Para compreender a abordagem onívora do músico, vale simplesmente olhar para suas origens. Beck é filho da artista plástica Bibbe Hansen, uma figura cativa da lendária Factory de Andy Warhol. Seu pai, David Campbell, era um compositor orquestral que trabalhou com artistas como Jackson Browne, James Taylor e Carole King.

Entretanto, a figura cuja influência filosófica parece mais aparente no cantor e compositor é a de seu avô materno, Al Hansen. Ele era um integrante do coletivo avant-garde multimídia Fluxus durante os anos 1950 e 1960, sendo colega de nomes como John Cage, La Monte Young, Terry Riley e Yoko Ono.

Conversando com a Rolling Stone em 1997, Beck falou sobre uma experiência formativa de presenciar a arte do avô quando pequeno

“Ele era esse fenômeno estranho, sabe, que aparecia do nada. Eu lembro que ele veio ficar conosco quando eu tinha uns cinco anos de idade, e ele trouxe consigo sacos cheios de coisas quebradas, revistas, guimbas de cigarro, todo tipo de coisa jogada fora e materiais que usaria em suas peças de arte.
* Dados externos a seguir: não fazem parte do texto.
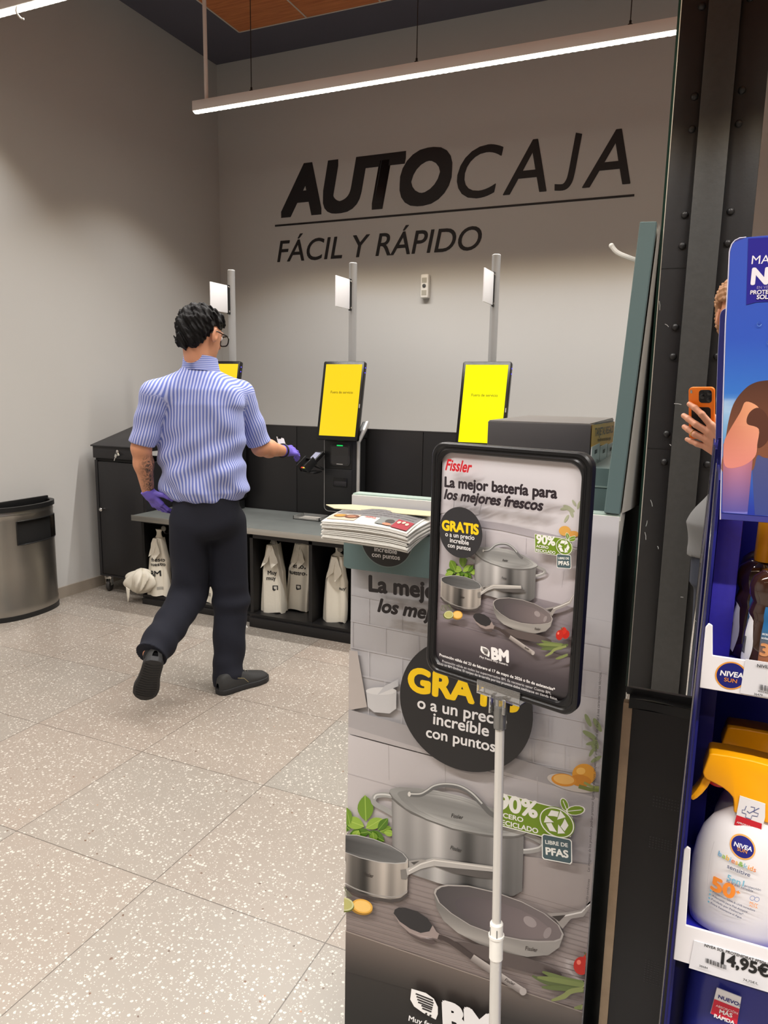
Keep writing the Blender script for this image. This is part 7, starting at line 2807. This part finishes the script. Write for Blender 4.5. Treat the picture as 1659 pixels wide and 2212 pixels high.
def pbody(P):
    D = PHF(P)
    D = smin(D, cone(P, hdc + np.array([0, -0.03, -0.06]), np.array([0.22, -0.46, 1.47]), 0.056, 0.062), 0.03)
    D = smin(D, ptorso(P, 0.9), 0.03)
    D = smin(D, smin(cone(P, psR, peR, 0.05, 0.042), cone(P, peR, wR_, 0.042, 0.026), 0.02), 0.03)
    D = smin(D, smin(cone(P, psL, peL, 0.05, 0.042), cone(P, peL, wL_, 0.04, 0.026), 0.02), 0.03)
    for s in (-1, 1):
        h_ = np.array([pcx + s * 0.09, pcy, 0.86]); k_ = np.array([pcx + s * 0.10, pcy + 0.02, 0.48]); a_ = np.array([pcx + s * 0.10, pcy - 0.02, 0.09])
        D = smin(D, smin(cone(P, h_, k_, 0.085, 0.055), cone(P, k_, a_, 0.055, 0.04), 0.02), 0.03)
    return D


def pbodyhand(P):
    D = pbody(P)
    m = (np.abs(P[:, 0] - wR_[0] + 0.05) < 0.14) & (np.abs(P[:, 2] - wR_[2] - 0.03) < 0.14) & (P[:, 1] > -0.12)
    if m.any():
        D[m] = smin(D[m], hfR(P[m]), 0.008)
    return D


V1, Q1 = grow(pbodyhand, (-0.13, -0.72, 0.02), (0.56, 0.056, 1.86), 0.0046)
# the hand itself is finer: replace the coarse hand by a fine one that runs on into the forearm
wy = (wR_ - peR) / np.linalg.norm(wR_ - peR)
cutp = wR_ - wy * 0.015
keep = ((V1 - cutp) @ wy < 0.004) | (np.linalg.norm(V1 - wR_, axis=1) > 0.22)
kq = keep[Q1].all(1)


def handfine(P):
    D = smin(hfR(P), cone(P, peR, wR_, 0.042, 0.026), 0.010)
    return np.maximum(D, -((P - cutp) @ wy) - 0.004)


lo, hi = bounds([p for c in hand for p in c[:2]], 0.035)
V2, Q2 = grow(handfine, lo, hi, 0.0019)
V = np.concatenate([V1, V2])
Q = np.concatenate([Q1[kq], Q2 + len(V1)])
used = np.zeros(len(V), bool)
used[Q.ravel()] = True
rem = np.cumsum(used) - 1
bodymesh('body', V[used], rem[Q], SKIN, PH)
bm = B()
rc_ = dst_[2] * 0.25 + mid[2] * 0.75
ax = Vector(dst_[2] - mid[2]).normalized()
o1 = ax.orthogonal().normalized(); o2 = ax.cross(o1)
tube(bm, [Vector(rc_) + (o1 * math.cos(a) + o2 * math.sin(a)) * 0.0102 for a in [k * math.pi / 12 for k in range(24)]], 0.0013, 8, closed=True)
obj('gold_ring', bm, mat('gold', (226, 190, 110), rough=0.2, metal=1.0), PH)


def ptop(P):
    D = ptorso(P, 1.0) + 0.004 * np.sin(30 * P[:, 2] + 12 * P[:, 0])
    D = smin(D, cone(P, np.array([0.25, -0.46, 1.46]), psR, 0.07, 0.068), 0.05)
    D = smin(D, cone(P, np.array([0.25, -0.46, 1.46]), psL, 0.07, 0.068), 0.05)
    D = smin(D, np.maximum(cone(P, psR, peR, 0.064, 0.058), (P - peR) @ ((peR - psR) / np.linalg.norm(peR - psR)) + 0.05), 0.02)
    D = smin(D, np.maximum(cone(P, psL, peL, 0.064, 0.058), (P - peL) @ ((peL - psL) / np.linalg.norm(peL - psL)) + 0.05), 0.02)
    return D


V, Q = grow(ptop, (-0.16, -0.72, 0.80), (0.60, -0.12, 1.60), 0.0065)
bodymesh('grey_top', V, Q, mat('grey_jersey', (104, 104, 104), rough=0.85, bump=0.2, bscale=300), PH)


def pjeans(P):
    z = P[:, 2]
    D = np.maximum((np.sqrt(((P[:, 0] - pcx) / 0.20) ** 2 + ((P[:, 1] - pcy) / 0.13) ** 2) - 1) * 0.13, np.maximum(z - 0.875, 0.74 - z))
    for s in (-1, 1):
        h_ = np.array([pcx + s * 0.09, pcy, 0.84]); k_ = np.array([pcx + s * 0.10, pcy + 0.02, 0.48]); a_ = np.array([pcx + s * 0.10, pcy - 0.02, 0.09])
        D = smin(D, np.maximum(smin(cone(P, h_, k_, 0.10, 0.075), cone(P, k_, a_, 0.075, 0.07), 0.02), 0.05 - z), 0.03)
    return D


V, Q = grow(pjeans, (-0.08, -0.66, 0.02), (0.47, -0.26, 0.92), 0.008)
bodymesh('trousers', V, Q, mat('dark_denim', (40, 44, 56), rough=0.85), PH)
for s in (-1, 1):
    bm = B()
    sphere(bm, (pcx + s * 0.10, pcy + 0.03, 0.045), 0.05, 20, (0.95, 2.6, 0.88))
    for v in bm.verts:
        v.co.z = max(v.co.z, 0.001)
    obj('shoe', bm, mat('white_sneaker', (206, 204, 200), rough=0.6), PH)


def phair(P):
    q = (P - hdc) @ phM
    x, y, z = q[:, 0], q[:, 1], q[:, 2]
    D = ell(q, (0, -0.022, 0.045), (0.094, 0.108, 0.088))
    D = smin(D, ell(q, (0, -0.07, -0.02), (0.09, 0.06, 0.09)), 0.03)
    D += 0.0035 * np.sin(190 * x + 130 * z) * np.sin(160 * y + 110 * z) + 0.003 * np.sin(260 * z + 190 * x) * np.sin(230 * y)
    return smax(D, np.minimum(y - 0.01, 0.045 - z), 0.01)


V, Q = grow(phair, hdc - 0.17, hdc + 0.17, 0.003)
bodymesh('hair', V, Q, mat('light_brown_hair', (150, 108, 74), rough=0.6, bump=0.8, bscale=120), PH)
for s in (-1, 1):
    bm = B(); sphere(bm, Vector(hdc + phM @ np.array([s * 0.031, 0.0795, 0.006])), 0.0125, 14); obj('eye', bm, MATS['eye_white'], PH)

# the phone: its lens is where the picture is taken from
ph = thing('phone', 'orange cased phone held up to take the picture, seen in the mirror', 'phone', (0, 0, CAM_Z))


def PQ(a, b_, d=0.0):
    """a along the phone's width, b along its height, d out of its back; the lens is at 0, 0"""
    return CAM + CR * a + CU * b_ + CFW * (d - 0.0035)


ORC = mat('orange_case', (238, 120, 22), rough=0.35)
W0, W1, T0, T1 = -0.0655, 0.0135, 0.0165, -0.146
cxp, cyp = (W0 + W1) / 2, (T0 + T1) / 2
bm = B()
prism(bm, [PQ(cxp + a, cyp + b_, -0.011) for a, b_ in rrect(W1 - W0, T0 - T1, 0.012, 6)], CFW * 0.010, 0.002, 2)
case = obj('case', bm, ORC, ph, sharp=60)
bm = B()
prism(bm, [PQ(cxp + a, cyp - 0.028 + b_, -0.0012) for a, b_ in rrect(0.060, 0.096, 0.009, 6)], CFW * 0.001, 0.0003, 1)
obj('back_panel', bm, BLACKP, case)
bm = B()
ix, iy = -0.0125, -0.0115
prism(bm, [PQ(ix + a, iy + b_, -0.0012) for a, b_ in rrect(0.040, 0.040, 0.010, 6)], CFW * 0.0012, 0.0004, 1)
isl = obj('camera_island', bm, mat('island_black', (22, 22, 24), rough=0.2), ph)
for (a, b_) in ((0, 0), (-0.001, -0.0215), (-0.0215, -0.011)):
    bm = B()
    t_ = bmesh.new()
    lathe(t_, [(0.0075, 0), (0.0075, 0.0008), (0.006, 0.0012)], (0, 0, 0), 24)
    mm = Matrix(((CR.x, CU.x, CFW.x, 0), (CR.y, CU.y, CFW.y, 0), (CR.z, CU.z, CFW.z, 0), (0, 0, 0, 1)))
    mm.translation = PQ(a, b_, 0.0)
    join(bm, t_, mm)
    obj('lens', bm, mat('lens_glass', (12, 12, 16), rough=0.05, spec=0.8), isl)
bm = B(); prism(bm, [PQ(-0.056 + a, 0.003 + b_, -0.0012) for a, b_ in rrect(0.006, 0.010, 0.002, 3)], CFW * 0.0012); obj('case_badge', bm, CHROME, case)
bm = B(); prism(bm, [PQ(cxp + a, cyp + b_, -0.0115) for a, b_ in rrect(W1 - W0 - 0.004, T0 - T1 - 0.004, 0.010, 6)], -CFW * 0.001); obj('screen', bm, SCREENB, ph)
Ele tinha alguns brinquedos antigos que haviam sido quebrados e não funcionam mais guardados em algum lugar. Ele encontrou um cavalo de balanço antigo, do tipo que dá pra encontrar num hipermercado, feito de plástico com molas nele. Ele me ofereceu cinco dólares por ele – o que pra mim era uma quantidade inimaginável de grana. Eu imediatamente disse sim, pode ficar. Mas eu não entendi o que ele faria com aquilo, que uso aquilo teria pra ele.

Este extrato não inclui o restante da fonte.